La métamorphose des cigognes est un seul-en scène délicat qui nous emmène au cœur de l’intimité d’un homme.
La métamorphose des cigognes est notre première belle surprise de l’année ! À vrai dire, nous ne savions pas vraiment à quoi nous attendre, intrigués par ce titre, ce thème, cette approche…
Mais nous avons finalement fort bien fait d’être curieux ! Car Marc Arnaud nous offre ici un bien joli moment, à la fois profond, drôle et poétique, autour d’un sujet inédit au théâtre : la PMA. Un homme entre sur scène. Le décor ? Un gobelet posé sur un tabouret. Dans ce gobelet, il va devoir éjaculer. Pendant ce temps-là, sa femme est au bloc pour une ponction des ovaires. Ensemble, ils vont recourir à une fécondation in vitro. Enfin, à condition qu’il parvienne au bout du protocole que lui a longuement expliqué l’infirmier… dont la patience va d’ailleurs peu à peu s’éroder.
Un humour tout en finesse
Marc Arnaud jongle habilement avec les émotions. Il parvient à dédramatiser le sujet sans lui faire perdre sa profondeur ; à nous émouvoir tout en conservant une certaine pudeur ; à nous faire réfléchir sans donner ni leçon ni « bonne » réponse. Et surtout, à nous faire rire sans jamais basculer dans la lourdeur ni la vulgarité. Ce qui, au vu du sujet, relève presque du miracle ! Ou du talent, plus probablement.
Il y a déjà ce fameux protocole en quatre étapes, techniquement moins simple à exécuter qu’il n’y paraît ; cette succession de souvenirs coquasses qui s’invitent et jouent les trouble-fêtes ; et cette galerie de personnages parfois loufoques, tous très convaincants et incarnés avec précision, qui concourent chacun à leur manière à nous aider à mieux saisir le cheminement intérieur de cet homme seul (ou presque !) face à son gobelet…
Drôle et poétique
Pour autant, si l’on rit souvent, ce n’est pas d’un spectacle d’humour qu’il s’agit. En effet, le thème est profond, le propos touchant et instructif, et le jeu d’une grande sincérité. Et surtout, les touches d’humour sont parfaitement dosées et dispersées, ce qui permet non seulement de donner du rythme à la pièce, mais aussi de créer une proximité avec le public.

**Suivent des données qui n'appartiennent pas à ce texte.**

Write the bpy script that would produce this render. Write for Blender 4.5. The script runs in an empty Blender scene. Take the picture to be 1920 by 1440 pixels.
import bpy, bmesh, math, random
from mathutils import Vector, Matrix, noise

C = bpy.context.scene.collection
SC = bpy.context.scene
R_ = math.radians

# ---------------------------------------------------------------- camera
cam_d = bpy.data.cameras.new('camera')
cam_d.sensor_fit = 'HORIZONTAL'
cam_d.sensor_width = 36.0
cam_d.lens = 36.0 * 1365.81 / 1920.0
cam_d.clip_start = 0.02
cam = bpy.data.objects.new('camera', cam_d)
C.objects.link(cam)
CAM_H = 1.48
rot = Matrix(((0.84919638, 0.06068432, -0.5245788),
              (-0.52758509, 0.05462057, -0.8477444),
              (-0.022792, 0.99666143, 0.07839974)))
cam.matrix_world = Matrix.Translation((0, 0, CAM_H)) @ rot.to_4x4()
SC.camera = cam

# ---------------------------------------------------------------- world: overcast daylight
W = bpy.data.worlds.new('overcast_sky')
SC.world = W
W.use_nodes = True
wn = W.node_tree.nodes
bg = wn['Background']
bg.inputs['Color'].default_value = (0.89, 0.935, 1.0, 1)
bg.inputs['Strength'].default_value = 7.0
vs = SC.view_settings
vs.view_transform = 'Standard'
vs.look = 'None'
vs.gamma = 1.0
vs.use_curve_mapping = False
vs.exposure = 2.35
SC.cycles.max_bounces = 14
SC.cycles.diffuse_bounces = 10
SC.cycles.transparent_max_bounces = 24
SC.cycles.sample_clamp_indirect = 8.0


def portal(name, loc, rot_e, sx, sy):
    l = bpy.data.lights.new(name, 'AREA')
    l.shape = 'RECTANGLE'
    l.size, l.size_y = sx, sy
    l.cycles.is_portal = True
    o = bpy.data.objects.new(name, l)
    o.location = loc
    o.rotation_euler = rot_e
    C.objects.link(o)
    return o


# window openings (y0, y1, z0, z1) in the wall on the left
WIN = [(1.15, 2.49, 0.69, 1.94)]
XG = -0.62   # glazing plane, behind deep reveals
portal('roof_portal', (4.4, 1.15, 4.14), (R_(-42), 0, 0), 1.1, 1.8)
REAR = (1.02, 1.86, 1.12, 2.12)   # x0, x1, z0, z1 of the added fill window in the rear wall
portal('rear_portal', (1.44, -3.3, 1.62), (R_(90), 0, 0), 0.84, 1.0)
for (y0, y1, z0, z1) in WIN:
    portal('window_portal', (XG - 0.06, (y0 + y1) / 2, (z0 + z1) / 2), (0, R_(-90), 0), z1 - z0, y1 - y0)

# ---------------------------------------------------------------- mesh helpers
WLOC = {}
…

« Premier bébé éprouvette en 1978 en Angleterre. Avant cette date là si tu éjaculais dans un gobelet, eh bien tu éjaculais dans un gobelet mais ça n’avait aucune conséquence, c’était porteur d’aucune promesse »
Ainsi, que l’on soit personnellement concerné(e) par le sujet ou non, on est captivé de la même manière. Et on se laisse toucher par les notes de poésie qui s’invitent çà et là dans le texte, les jeux de lumière et la mise en scène ; par certains personnages aussi comme celui de cet infirmier que sa patience et sa bienveillance rendent attachant tandis que son pragmatisme nous décroche de nombreux sourires.
Une construction habile et efficace
La réussite de ce seul-en-scène autobiographique tient également à sa construction intelligente qui créé un ensemble fluide, harmonieux, rythmé. En effet, notre esprit ne quitte pas un instant cette « studette de 7 mètres carrés » dans laquelle nous avons l’impression d’être enfermé avec cet homme en proie à mille peurs et questionnements existentiels. Rien n’est superflu, si bien qu’après plusieurs jours, chaque scène nous est restée en mémoire avec la même précision.
Et, si nous ne pouvons bien évidemment pas la dévoiler, impossible de ne pas parler de cette fin… L’auteur a certainement fait là le choix le plus intelligent, celui qui permet de prendre du recul par rapport à l’expérience personnelle d’un homme – la sienne – pour donner au propos une résonance universelle. C’est poétique, délicat et original, à l’image de l’ensemble de la pièce finalement.
Marc Arnaud n’a clairement pas volé son Molière du meilleur spectacle seul en scène 2022.